There was a strange woman at the concert with her head all in a bandage like a helmet, sitting with her feet on a bag of rope and writing copiously the minute the music started. We decided she was either the music correspondent for Soviet Culture, or writing to Amnesty and that I’d get the letter in a couple of days.
There were 150 people in the queue outside the milk shop today.
Sunday 24 November
I met Simon Cosgrove for lunch and liked him immensely. He’s here researching the journal Nash Sovremennik and has just spent three years teaching in Zimbabwe. We had very similar views on Britain and it made it more interesting to discuss the USSR.

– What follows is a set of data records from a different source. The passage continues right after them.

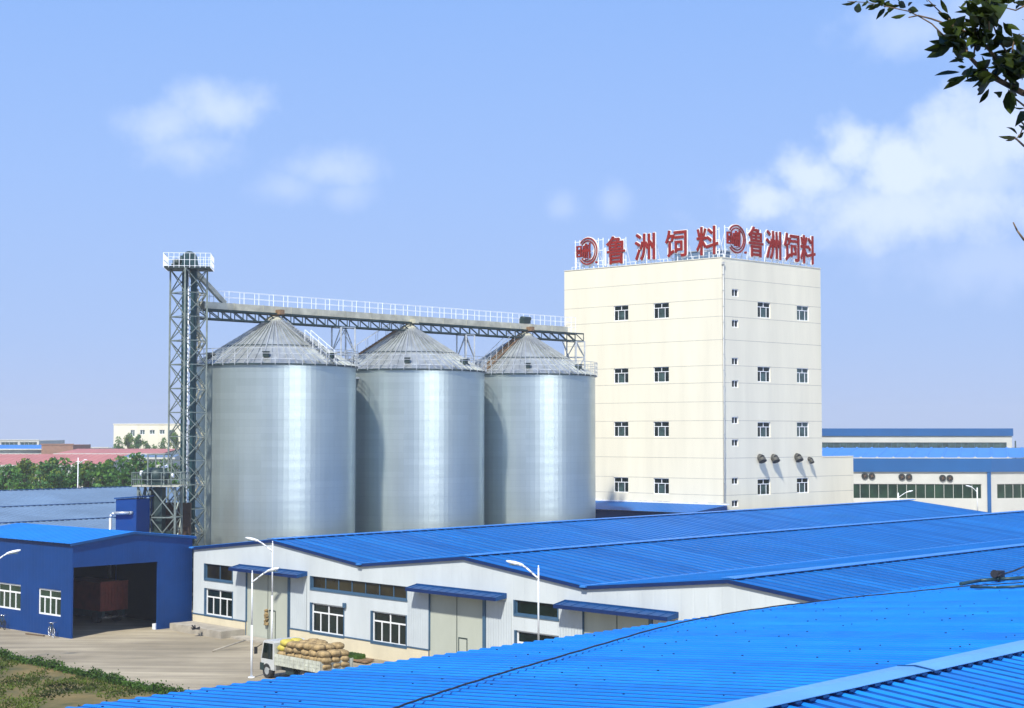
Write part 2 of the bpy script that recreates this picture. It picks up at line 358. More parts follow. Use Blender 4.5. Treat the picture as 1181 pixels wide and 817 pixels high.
# ------------------------------------------------------------ windows
def window(parent, O, U, Nn, u0, u1, z0, z1, style='mill', rev=.15, glass='glass', fr='frame_white', name='window', bw=.07):
    """a glazed frame set back in its opening: frame mesh with its pane as a child"""
    m = MB(); p = lambda u, z, n=0: O+U*u+UP*(z-O.z)+Nn*n
    def b(ua, ub, za, zb, n=-rev+.03, t=.06): m.box(p(ua, za, n-t), U*(ub-ua), UP*(zb-za), Nn*t)
    b(u0, u1, z0, z0+bw); b(u0, u1, z1-bw, z1); b(u0, u0+bw, z0+bw, z1-bw); b(u1-bw, u1, z0+bw, z1-bw)
    W_, H_ = u1-u0, z1-z0; zt = z0+H_*.68
    if style in ('mill', 'four'):
        b(u0+bw, u1-bw, zt-bw/2, zt+bw/2, -rev+.028); b(u0+W_/2-bw/2, u0+W_/2+bw/2, zt+bw/2, z1-bw, -rev+.026)
        ks = (.28, .72) if style == 'mill' else (.25, .5, .75)
        for k in ks: b(u0+W_*k-bw*.45, u0+W_*k+bw*.45, z0+bw, zt-bw/2, -rev+.026)
    elif style == 'two': b(u0+W_/2-bw/2, u0+W_/2+bw/2, z0+bw, z1-bw, -rev+.028)
    elif style == 'strip':
        n = max(2, int(W_/1.3))
        for k in range(1, n): b(u0+W_*k/n-.03, u0+W_*k/n+.03, z0+bw, z1-bw, -rev+.028)
    f = m.build(name, M[fr], parent)
    g_ = MB(); g_.box(p(u0+.01, z0+.01, -rev-.06), U*(W_-.02), UP*(H_-.02), Nn*.04)
    if style == 'mill' and glass == 'glass':      # a pale curtain behind the middle lights
        g_.m = [0]*len(g_.m)
        n0 = len(g_.f); g_.box(p(u0+W_*.3, z0+.08, -rev-.018), U*(W_*.4), UP*(H_*.55), Nn*.006, 1)
    g_.build('pane', [M[glass], M['glass_pale']], f)
    return f

# ------------------------------------------------------------ roofs
def ribbed(m, A, along, Ln, down, pitch, h=.045, rw=.12, mi=0, taper=None, tones=None, per=2, shade=None, dw=.05):
    """profiled sheet: A ridge start, along unit vector, down the vector from ridge to eave"""
    n_ = along.cross(down).normalized()
    if n_.z < 0: n_ = -n_
    k = int(Ln/pitch)
    rt = random.Random(k)
    for i in range(k):
        if tones and i % per == 0: mi = rt.choice(tones)
        a = i*pitch; prof = [(a, 0), (a+rw*.3, h), (a+rw*.7, h), (a+rw, 0), (a+pitch-dw, 0), (a+pitch, 0)]
        for j_, ((s0, h0), (s1, h1)) in enumerate(zip(prof[:-1], prof[1:])):
            d0 = down*(taper(s0) if taper else 1); d1 = down*(taper(s1) if taper else 1)
            m.face([A+along*s0+n_*h0, A+along*s0+n_*h0+d0, A+along*s1+n_*h1+d1, A+along*s1+n_*h1], shade if (shade is not None and j_ == 4) else mi)  # strip ahead of the next rib takes the painted shade tone

# ------------------------------------------------------------ white warehouse with three gables
WU = nrm(1690, -1850); WV = nrm(1710, 1850)
WO = P(222.5, 724.2, 0)
WN = -Vector((-WU.y, WU.x, 0)).normalized()
if WN.y > 0: WN = -WN
SP, ZV, ZR, WL = 10.0, 5.72, 6.74, 87.0
def wh(px, py): return onw(WO, WU, px, py)
def wu(px, py=700): return wh(px, py)[0]
ware = thing('warehouse', 'long white warehouse with three low gables and ribbed blue roof beside the concrete yard', 'warehouse', WO)
zc = 1.05     # top of the cream base
holes = []; wins = []
def addwin(x0, y0, x1, y1, style, glass):
    u0, za = wh(x0, y0); u1, zb = wh(x1, y1); holes.append((u0, u1, zb, za)); wins.append((u0, u1, zb, za, style, glass)); return u0, u1, zb, za
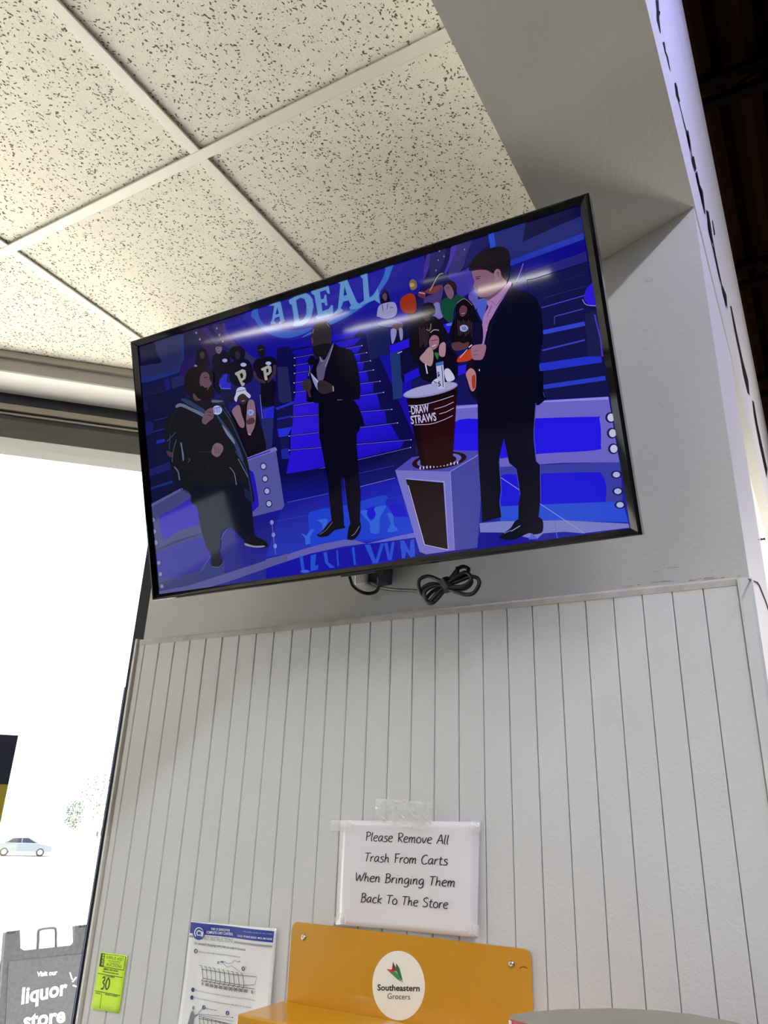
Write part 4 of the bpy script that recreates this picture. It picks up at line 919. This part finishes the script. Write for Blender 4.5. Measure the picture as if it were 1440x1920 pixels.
pr.hand(K, '3', (392, 1392), (446, 1400), 180, .10, 0); pr.hand(K, '0', (452, 1396), (520, 1402), 170, .10, 0)
pr.build('printing', M['print'], tg)['kind'] = 'stuff'

# thumbtack in the end face
tk = on_x(1421, 1012, XR + .0005)
mb = MB(); mb.lathe(tk, (1, 0, 0), [(.0005, -.002), (.0006, .006)], 8); mb.lathe(tk + [.006, 0, 0], (1, 0, 0), [(.0035, 0), (.0035, .001), (.0018, .002), (.0016, .006), (.003, .0075), (.003, .009), (.0005, .0092)], 16)
tkk = mb.build('push_pin', mat('navy plastic', (.01, .008, .05), .3), smooth=False); tag(tkk, 'small dark blue push pin stuck in the end face of the television wall', 'pin')

# ================================================================== yellow cart-strap holder
yB1 = YB - .002
cab = empty('yellow_holder', (-.70, YB, Z(-.45))); tag(cab, 'bright yellow metal wall box with a raised back plate and round white sticker', 'box')
x0, x1 = -.927, -.4645; zt, zb = Z(-.1885), Z(-.60); r = .012
pts = [(x0, zb)] + [(x0 + r - r * math.cos(a), zt - r + r * math.sin(a)) for a in np.linspace(0, math.pi / 2, 6)] + [(x1 - r + r * math.sin(a), zt - r + r * math.cos(a)) for a in np.linspace(0, math.pi / 2, 6)] + [(x1, zb)]
mb = MB(); mb.prism([(x, yB1, z) for x, z in pts], (0, -.003, 0)); mb.build('back_plate', M['yellow'], cab)
mb = MB(); zt2 = Z(-.316); yf = 1.186; mb.box((-.936, yf, zb), (-.30, yB1 - .003, zt2)); mb.build('housing', M['yellow'], cab, bevel=.0035, seg=3)
for px, py in ((569.5, 1757.5), (959, 1808)):
    P = on_y(px, py, yB1 - .003); mb = MB(); mb.lathe(P, (0, -1, 0), [(.0052, 0), (.005, .0015), (.0035, .0028), (.0015, .0032), (.0012, .0024)], 16); mb.build('screw', M['steel'], cab, smooth=True)
pr = Print(lambda x, y: on_y(x, y, yB1 - .003), (0, -1, 0), (0, 0, 1), step=3e-5, base=.0002, org=(600, 1480, 3.43))
pr.ell('e8e6e0', 506, 1262, 169, 224, -.03, 48); stick = pr.build('round_sticker', M['print'], cab)
pr = Print(lambda x, y: on_y(x, y, yB1 - .003), (0, -1, 0), (0, 0, 1), step=3e-5, base=.0004, org=(600, 1480, 3.43))
pr.poly('a01820', "470,1108 490,1150 488,1172 462,1165"); pr.poly('c0303a', "428,1156 462,1158 488,1178 462,1186"); pr.poly('1c6a34', "492,1118 512,1150 536,1242 486,1160"); pr.poly('2a8a48', "452,1180 488,1172 514,1200 526,1232"); pr.poly('14502a', "456,1182 500,1215 536,1244 500,1222"); pr.poly('7a1018', "470,1108 482,1140 470,1168 464,1160")
pr.text('181418', 'Southeastern', (370, 1292), (642, 1298), 38, .025); pr.text('181418', 'Grocers', (435, 1346), (580, 1352), 36, 0)
pr.build('lettering', M['print'], cab)['kind'] = 'stuff'
pr = Print(lambda x, y: on_y(x, y, yB1 - .003), (0, -1, 0), (0, 0, 1), step=3e-5, base=.0002, org=(600, 1480, 3.43)); pr.line('4a2e08', "1284,1152 1300,1142 1320,1144 1334,1150", 6, True); pr.build('scratch', M['print'], cab)

# ================================================================== red bin with curved grey top
zt3 = Z(-.22)
rim = [(957, 1903), (1000, 1897), (1060, 1892.5), (1150, 1890.5), (1230, 1894), (1300, 1902), (1370, 1915), (1440, 1933), (1500, 1955), (1560, 2000), (1540, 2060), (1490, 2075), (1140, 1954), (1017, 1920)]
rp = [on_z(x, y, zt3) for x, y in rim]
bn = empty('red_bin', (float(np.mean([q[0] for q in rp])), float(np.mean([q[1] for q in rp])), 0)); tag(bn, 'red floor bin with curved grey top at the lower right corner', 'bin')
mb = MB(); mb.prism([q * [1, 1, 0] for q in rp], (0, 0, zt3 - .004)); mb.build('body', M['red'], bn)
ctr = np.mean(rp, 0)
mb = MB(); mb.prism([q + (q - ctr) * .006 - [0, 0, .004] for q in rp], (0, 0, .004)); mb.build('grey_top', M['greytop'], bn)
mb = MB(); e0 = rp[0]; mb.tube([e0 * [1, 1, 0] + [0, 0, .02], e0 - [0, 0, .006]], .0022, 6); mb.build('edge_trim', M['whitep'], bn)

# ================================================================== seen through the window
def gp(px, py, off): return on_plane(px, py, Q0 + WN * off, WN)
ban = MB(); A1, A2 = gp(34.5, 1379, .05), gp(-2, 1536, .05); tb = (A1 - Q0) @ WD
bn2 = empty('window_poster', tuple(Q0 + WD * (tb - .3) + WN * .05 + [0, 0, 1.2])); tag(bn2, 'navy and yellow poster hanging inside the storefront window at the left edge', 'poster')
zt4 = A1[2]; zm = gp(14, 1471, .05)[2]
mb = MB(); bar(mb, tb - .6, tb, .048, .050, zm, zt4); mb.build('navy_panel', mat('navy print', (.012, .018, .05), .4), bn2)
mb = MB(); bar(mb, tb - .6, tb, .048, .050, zm - .55, zm); mb.build('yellow_panel', mat('olive yellow print', (.42, .36, .03), .5), bn2)
# A-frame board
zA = .86
a0, a1 = on_z(9, 1748, zA), on_z(165, 1733, zA); ax = unit((a1 - a0) * [1, 1, 0]); an = unit(np.cross(ax, [0, 0, 1])); 
if an @ (CAM - a0) < 0: an = -an
lean = unit(an * -.22 + np.array([0, 0, 1.0])); apn = unit(np.cross(ax, lean)); apn = apn if apn @ (CAM - a0) > 0 else -apn
P5 = lambda x, y: on_plane(x / 3.31, 1340 + y / 3.31, a0, apn)
M['afr'] = mat('weathered grey plastic', (.085, .085, .10), .6, bump=.3, bscale=40, var=.45, vscale=45)
M['afw'] = mat('board face', (.09, .09, .105), .5, var=.35, vscale=60)
af = empty('a_frame_sign', tuple(P5(280, 2600) * [1, 1, 0])); tag(af, 'grey A-frame pavement sign outside the window advertising the liquor store', 'sign')
def ppoly(pts, th, mt, nm, off=0.0):
    mb = MB(); Q = [P5(x, y) + apn * off for x, y in pts]; mb.prism(Q, -apn * th); return mb.build(nm, mt, af)
k0 = P5(30, 1500); zz = lambda y: P5(280, y)[2]
ppoly([(35, 1350), (125, 1335), (128, 1450), (150, 1462), (450, 1430), (468, 1410), (466, 1310), (545, 1300), (560, 1470), (20, 1525)], .03, M['afr'], 'handle_head')
mb = MB(); mb.tube(crom([P5(x, y) - apn * .012 for x, y in ((240, 1455), (243, 1400), (246, 1345), (262, 1330), (335, 1322), (352, 1335), (353, 1385), (354, 1440))], 4, False), .0085, 8); mb.build('handle', M['afr'], af, smooth=True)
ppoly([(20, 1525), (560, 1470), (545, 2560), (-60, 2620)], .022, M['afr'], 'front_leg', 0)
ppoly([(52, 1532), (540, 1482), (520, 2300), (10, 2370)], .004, M['afw'], 'face_panel', .003)
mb = MB(); Q = [P5(20, 1525), P5(560, 1470)]; 
back = [Q[0] - apn * .03, Q[1] - apn * .03]; ft = [np.array([*(b - an * .45)[:2], 0.02]) for b in back]
mb.prism([back[0], back[1], ft[1], ft[0]], an * .02); mb.build('rear_leg', M['afr'], af)
for x, y in ((70, 1350), (515, 1312)):
    mb = MB(); c = P5(x, y); mb.tube([c - ax * .025, c + ax * .025], .008, 8); mb.build('hinge_pin', M['black'], af)
pr = Print(P5, apn, lean, step=2e-5, base=.006); W_ = 'ffffff'
pr.text(W_, 'Visit our', (225, 1626), (352, 1614), 9, .03); pr.text(W_, 'liquor', (128, 1795), (412, 1735), 30, .03); pr.text(W_, 'store', (138, 1950), (400, 1905), 30, .03)
pr.line(W_, "430,1600 445,1645", 8); pr.line(W_, "445,1660 470,1630", 9); pr.line(W_, "448,1680 478,1690", 9)
lt = pr.build('lettering', M['print'], af); lt['kind'] = 'stuff'

# parked cars
def car(loc, heading, col, label):
    r = empty('parked_car', loc); tag(r, label, 'car', None)
    c_, s_ = math.cos(heading), math.sin(heading); W = lambda x, y, z: (loc[0] + x * c_ - y * s_, loc[1] + x * s_ + y * c_, loc[2] + z)
    body = [(-2.2, .35), (-2.22, .75), (-2.05, .92), (-1.2, 1.0), (1.1, .98), (2.0, .80), (2.2, .62), (2.22, .35)]
    mb = MB(); mb.prism([W(x, -.88, z) for x, z in body], np.array(W(0, 1.76, 0)) - np.array(W(0, 0, 0))); pm = mat('car paint', col, .3, coat=.6); mb.build('body', pm, r, bevel=.05, seg=3)
    cab_ = [(-1.5, .98), (-.9, 1.38), (.35, 1.42), (1.15, .98)]
    mb = MB(); mb.prism([W(x, -.74, z) for x, z in cab_], np.array(W(0, 1.48, 0)) - np.array(W(0, 0, 0))); mb.build('roof', pm, r, bevel=.06, seg=3)
    gl = mat('car glass', (.02, .035, .06), .25, spec=.2)
    for sd in (-.745, .745):
        for a in ([(-1.25, 1.02), (-.82, 1.32), (-.2, 1.35), (-.2, 1.02)], [(-.12, 1.02), (-.12, 1.35), (.3, 1.36), (.9, 1.02)]):
            mb = MB(); mb.prism([W(x, sd - .006, z) for x, z in a], np.array(W(0, .012, 0)) - np.array(W(0, 0, 0))); mb.build('side_window', gl, r)
    ty = mat('tyre', (.03, .03, .035), .7); hubm = mat('hub', (.5, .5, .52), .3, metal=.8)
    for x in (-1.35, 1.35):
        for y in (-.80, .80):
            c0 = np.array(W(x, y, .33)); axv = unit(np.array(W(0, 1, 0)) - np.array(W(0, 0, 0))) * (1 if y > 0 else -1)
            mb = MB(); mb.lathe(c0 - axv * .1, axv, [(.25, 0), (.33, .03), (.33, .17), (.22, .2)], 20); wv = mb.build('wheel', ty, r)
            mb = MB(); mb.lathe(c0 + axv * .1, axv, [(.2, 0), (.18, .012), (.04, .016)], 14); mb.build('hub', hubm, wv)
    for y in (-.6, .6):
        mb = MB(); a = W(2.17, y - .18, .62); mb.obox(a, np.array(W(2.23, y - .18, .62)) - a, np.array(W(2.17, y + .18, .62)) - a, (0, 0, .12)); mb.build('headlamp', M['whitep'], r)
    return r
P1 = on_z(70, 1605, -2.45); hd = math.atan2(.78, .62)
car((float(P1[0] - .62 * 1.2), float(P1[1] - .78 * 1.2), -2.45), hd, (.13, .16, .20), 'pale blue-white parked car nearest the store, cut by the left edge')
P2 = on_z(178, 1572, -2.45)
car((float(P2[0] + 1.0), float(P2[1] + 1.2), -2.45), hd + 1.2, (.05, .05, .06), 'dark parked car farther off, beside the window jamb')
mb = MB(); a = on_z(86, 1640, -.2); b = on_z(78, 1740, -.02); a[2] = max(-.02, -.02); d = unit(b - a); sd = np.cross(d, [0, 0, 1]) * .08
mb.add([a - sd + [0,0,-.018], a + sd + [0,0,-.018], b + sd + [0,0,-.018], b - sd + [0,0,-.018], a - sd, a + sd, b + sd, b - sd], [(0,1,2,3), (4,5,6,7), (0,1,5,4), (2,3,7,6)])
mb.build('painted_stripe', mat('faded yellow paint', (.80, .62, .42), .8), ground)
# tree
def tree(base, hgt, spread, seed, label):
    rnd = random.Random(seed); r = empty('tree', base); tag(r, label, 'tree'); B = np.array(base)
    mb = MB(); mb.tube([B, B + [.1, 0, hgt * .3], B + [0, .1, hgt * .55]], [.12, .09, .05], 8)
    for i in range(9):
        a = rnd.uniform(0, 6.28); q0 = B + [0, 0, hgt * rnd.uniform(.3, .55)]; q1 = q0 + np.array([math.cos(a) * spread * .7, math.sin(a) * spread * .7, hgt * rnd.uniform(.15, .35)]); mb.tube([q0, (q0 + q1) / 2 + [0, 0, .2], q1], [.06, .04, .02], 5)
    mb.build('trunk', mat('bark', (.45, .42, .38), .9), r)
    mb = MB()
    for i in range(420):
        v = unit([rnd.gauss(0, 1), rnd.gauss(0, 1), rnd.gauss(0, 1)]) * rnd.uniform(.3, 1) ** .5 * np.array([spread, spread, hgt * .3])
        c = B + [0, 0, hgt * .68] + v; u = unit([rnd.gauss(0, 1), rnd.gauss(0, 1), rnd.gauss(0, .5)]) * .16; w_ = unit(np.cross(u, [rnd.gauss(0, 1), .3, 1])) * .06
        mb.add([c - u, c + w_, c + u, c - w_], [(0, 1, 2, 3)])
    o = mb.build('foliage', mat('pale leaves', (.09, .13, .075), .6), r, recalc=False); o['kind'] = 'stuff'
P3 = on_z(188, 1545, 0.0); P3 = CAM + unit((P3 - CAM) * [1, 1, 0]) * 75
tree((float(P3[0]), float(P3[1]), -2.45), 7.0, 2.2, 3, 'small leafy tree across the parking lot, near the window jamb')
P4 = CAM + unit((on_z(136, 1545, 0.0) - CAM) * [1, 1, 0]) * 85
tree((float(P4[0]), float(P4[1]), -2.45), 4.6, .9, 8, 'low shrubby tree farther across the parking lot')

I also looked round a new two-roomed flat at Gagarin Square and decided I’ll take it after January, if I’m still here. It had a big main room and was all wooden – no wild wallpapers. They are also keen to give me bed linen and an iron, and the fridge works. All for £110 a month. It belongs to Tolya’s ex-wife and her new husband, both of them in ballet. I asked if they thought Russians want a free market economy and they said no. She later said, “I don’t like Russian people.” After we’d talked politics for two hours she said she didn’t think women should be involved in politics because it gives them wrinkles, looking at me. These childlike personal remarks are quite funny, because they’re so thinly veiled, you’d have to be an idiot not to get the point.
Then it was the Quaker meeting, with a Soviet feminist present and visiting US Quakers on their first trip to the USSR, but nevertheless giving advice on how to handle a second coup d’état. We spent a long time talking about all the compromises people made in order to succeed in Soviet society, when almost everything we said could have applied to the UK or the US, where a cocoon of untruth and self-deception also seems to prevail to my mind. One of them said, “A lot of forgiveness is needed now”, which I discovered later that Nikolay agreed with. But I thought, How do you “forgive” someone for having a car, nice flat and trips abroad when they’ve still got them and you still haven’t? I think a lot of justice is also needed.